El resultado de las recientes
elecciones al Parlamento Europeo sorprendió a unos
cuantos. A pesar de la crisis capitalista, que afecta con
severidad a Europa, los partidos de izquierda fueron en
general vapuleados y se produjo un significativo avance de
organizaciones políticas de ultra-derecha, entre ellas
algunas que cabe calificar de fascistas, xenófobas y de un
nacionalismo extremo. Paradójicamente, en estos tiempos
tan confusos, cuando el partido Demócrata empieza a
coquetear con la idea de reproducir en Estados Unidos la
futilidad del asfixiante Estado de Bienestar de Europa,
los europeos rechazan a los partidos socialdemócratas,
principales responsables de la indolente insolvencia del
viejo continente.
La culpa por lo ocurrido recae plenamente sobre los
hombros de la vanidosa clase política europea, que por
años se ha distanciado de las más apremiantes inquietudes
y aspiraciones de la gente, encerrándose en una torre de
marfil. La llamada “corrección política”, promovida con
afán por la izquierda europea y los euro-burócratas en
Bruselas, ha cercenado los canales de comunicación entre
el pueblo y las élites y convertido a los partidos por
años dominantes en Alemania, Francia, Italia, España,
Holanda y otros países, en policías del pensamiento y
celosos guardianes de un catecismo ideológico, repleto de
banalidades.
Con su ceguera, estos partidos del consenso predominante
de centro-izquierda han pretendido imponer un
multiculturalismo sin límites, han concentrado el poder en
instituciones burocráticas y alejadas de la realidad, han
perseguido con saña a los que se atrevían a nadar contra
la corriente y alertaban sobre la angustia del electorado,
acosado por las penurias económicas y atemorizado por la
inmigración masiva e incontrolada desde Asia, África y el
Medio Oriente. El engreimiento de su “corrección política”

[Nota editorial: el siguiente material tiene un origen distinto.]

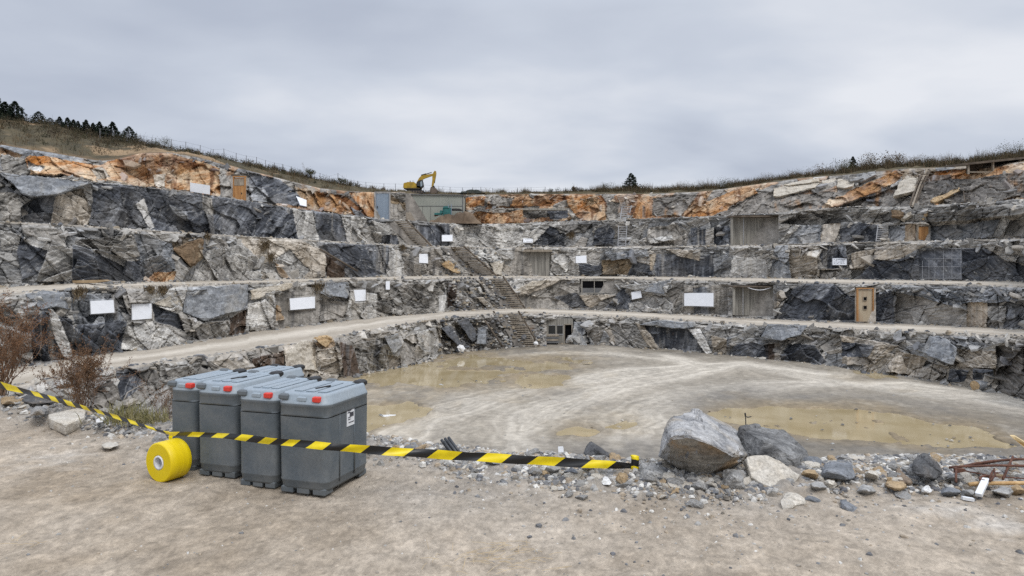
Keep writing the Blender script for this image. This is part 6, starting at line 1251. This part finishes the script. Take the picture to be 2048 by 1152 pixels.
ladder(4, ((1927, 383), (1930, 404), (1950, 383), (1952, 404)), 6, M_TIMBD, 'small dark ladder in grey scree below the open shed', .5, .05)
def chute():
    t = 4; e = empty('timber_rails', P3(1822, 412, base(4, 1822, 412) - 1.0), 'pair of long dark timber rails leaning down the right rim', 'rails'); o_ = Vector(e.location)
    for dx in (-6, 1, 7):
        m = MB(); m.tube([P3(1853 + dx, 338 + abs(dx) * .4, base(4, 1853, 345) - 1.0) - o_, P3(1838 + dx * .9, 372, base(4, 1838, 372) - 1.25) - o_, P3(1824 + dx * .75, 412, base(4, 1824, 412) - 1.1) - o_], .13, 6); recalc(m.build('rail', M_TIMBD if dx != 1 else M_TIMB, e))
    for f in (.12, .3, .48, .66, .84): m = MB(); p = P3(lerp(1853, 1824, f), lerp(340, 412, f), base(4, 1838, 372) - 1.3); m.box(p - o_, (1.0, .1, .1)); m.build('tie', M_TIMBD, e)
chute()
def shed2():
    d0 = base(4, 1990, 338) - 1.1; o_ = P3(1990, 345, d0); e = empty('open_shed', o_, 'low open shed with a sloping roof on the rim at the right edge', 'shed')
    m = MB(); r0 = [P3(1930, 326, d0 - .6), P3(2090, 309, d0 - .6), P3(2090, 313.5, d0 - .6), P3(1930, 330, d0 - .6)]; m.prism([p - o_ for p in r0], (0, 4.2, .25)); recalc(m.build('roof', M_TIMBD, e))
    for x, y0 in ((1938, 329), (1987, 323.5), (2041, 318), (2088, 313)): m = MB(); panel(m, x - 1.4, y0, x + 1.4, 348, d0 - .3, .28, o_); recalc(m.build('post', M_TIMB, e))
    m = MB(); m.prism([p - o_ for p in [P3(1934, 329, d0 + 2.6), P3(2090, 313, d0 + 2.6), P3(2090, 348, d0 + 2.6), P3(1934, 348, d0 + 2.6)]], (0, .15, 0)); recalc(m.build('back_wall', M_TIMBD, e))
    m = MB(); panel(m, 1940, 343, 2040, 345, d0 - .32, .2, o_); recalc(m.build('rail', M_TIMB, e))
shed2()
def grid():
    t = 2; d = base(t, 1880, 530) - .3; o_ = P3(1880, 560, d); m = MB()
    for x, y0, y1 in ((1845, 522, 558), (1858, 514, 558), (1870, 500, 558), (1887, 497, 558), (1904, 497, 558), (1922, 497, 558)): m.tube([P3(x, y0, base(t, x, y0) - .27) - o_, P3(x, y1, base(t, x, y1) - .27) - o_], .022, 4)
    for y, x0, x1 in ((497.5, 1868, 1947), (517.5, 1846, 1923), (533.5, 1832, 1923), (556.5, 1838, 1923)): m.tube([P3(x0, y, base(t, x0, y) - .28) - o_, P3(x1, y, base(t, x1, y) - .28) - o_], .022, 4)
    o = m.build('wire_grid', M_STEEL); o.location = o_; tag(o, 'pale square wire grid fixed over the big dark rock face', 'wire grid')
grid()
def ledge_():
    t = 4; d = base(t, 1030, 420) - .9; o_ = P3(1030, 418, d); m = MB(); panel(m, 905, 416.5, 1134, 420, d, 1.4, o_); o = recalc(m.build('concrete_beam', M_CONC)); o.location = o_; tag(o, 'long thin concrete ledge across rusty rock right of the shed', 'ledge')
ledge_()
# ---- big shed on the upper bench and the machine before it
def shed():
    d = float(DB4[int(np.argmin(np.abs(PXC - 875)))]) + .3; o_ = P3(875, 446, d); e = empty('metal_shed', o_, 'pale green-grey sheet metal shed below the excavator', 'shed')
    m = MB(); m.prism([p - o_ for p in [P3(823, 389, d), P3(926, 391, d), P3(926, 447, d), P3(826, 447, d)]], (0, 5, 0))
    for k in range(34): x = 826 + k * 2.95; panel(m, x, 392, x + .35, 412, d - .025, .03, o_)
    recalc(m.build('wall', M_SHED, e)); m = MB(); panel(m, 824, 411.6, 926, 412.6, d - .05, .06, o_); panel(m, 924.6, 391, 926.4, 446, d - .06, .07, o_); panel(m, 845, 413, 845.5, 446, d - .04, .05, o_); panel(m, 861, 413, 861.5, 446, d - .04, .05, o_); panel(m, 890, 413, 890.5, 446, d - .04, .05, o_); recalc(m.build('trim', M_EXB2, e))
    m = MB(); m.prism([p - o_ for p in [P3(822, 387.5, d - .25), P3(927, 389.5, d - .25), P3(927, 391.2, d - .25), P3(822, 389.2, d - .25)]], (0, 5.5, .15)); recalc(m.build('roof', M_EXB2, e))
    d2 = d - 1.6; o2 = P3(905, 436, d2); e2 = empty('crushing_machine', o2, 'small teal crushing machine with posts in front of the metal shed', 'machine'); k = d2 / F
    def b_(n, x0, y0, x1, y1, dy, th, mat=M_GREEN): m = MB(); m.box(P3((x0 + x1) / 2, (y0 + y1) / 2, d2 + dy) - o2, ((x1 - x0) * k, th, (y1 - y0) * k), bev=.02); recalc(m.build(n, mat, e2))
    b_('body', 886, 416, 903, 430, 0, 1.0); b_('hopper', 888, 413, 899, 417, 0, 1.2); b_('motor', 880, 421, 888, 427, -.1, .6); b_('chute', 869, 426, 884, 430, 0, .7)
    for x, y0, y1 in ((886.5, 414, 437), (892, 424, 437), (897, 409, 416), (902.5, 408, 433)): m = MB(); m.tube([P3(x, y0, d2 - .6) - o2, P3(x, y1, d2 - .6) - o2], .05, 6); recalc(m.build('post', M_GREEN if y0 > 409 else M_BLUE, e2))
    m = MB(); m.prism([p - o2 for p in [P3(898, 417, d2), P3(918, 417, d2), P3(926, 420, d2), P3(922, 421.5, d2), P3(902, 421, d2)]], (0, .7, 0)); recalc(m.build('conveyor', M_EXD, e2)); m = MB(); m.prism([p - o2 for p in [P3(868, 430, d2), P3(888, 425, d2), P3(888, 427, d2), P3(869, 433, d2)]], (0, .5, 0)); recalc(m.build('belt', M_RUST, e2))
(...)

ha impedido a las élites europeas entender la legítima
preocupación de amplios grupos, ante la presencia de
inmensas comunidades musulmanas en Holanda, Francia y Gran
Bretaña, entre otros lugares, comunidades que rehúsan
asimilarse al nuevo contexto que les acoge y procuran
imponer sus propias leyes religiosas en los países que les
reciben.
Sería un error minimizar lo que ha ocurrido. El avance de
la ultra-derecha xenófoba y de movimientos de corte
fascista en Europa constituye una poderosa clarinada de
alarma, que anuncia lo que vendrá a menos que las
opulentas y mentalmente perezosas élites políticas de
centro-izquierda en Europa entiendan la lección, y actúen
en consecuencia. Los que se extrañan de que personajes que
rayan en lo deleznable, como Sarkozy y Berlusconi,
obtengan el apoyo mayoritario de los electores a pesar de
sus payasadas y escándalos, pierden de vista que estos
políticos al menos mencionan los problemas que en verdad
interesan a la gente, en lugar de refugiarse en las
ilusorias trivialidades del consenso socialdemócrata, que
parece condenado a experimentar un implacable deterioro.
El deber de los políticos democráticos es dar respuesta a
los problemas reales de la gente, en lugar de esconderse
tras los pretenciosos dogmas de la “corrección política”.
La izquierda europea, tan condescendiente como miope, se
cree moralmente superior, pero en el fondo evade con
cobardía los retos. Su línea cosiste en dar sermones y
evitar la acción. Pero en Europa empieza a asomarse la
posibilidad de un viraje, no hacia una derecha moderna,
liberal y moderada, sino hacia novedosas versiones del
fascismo. La soberbia y torpeza de las élites
izquierdistas son responsables de ello.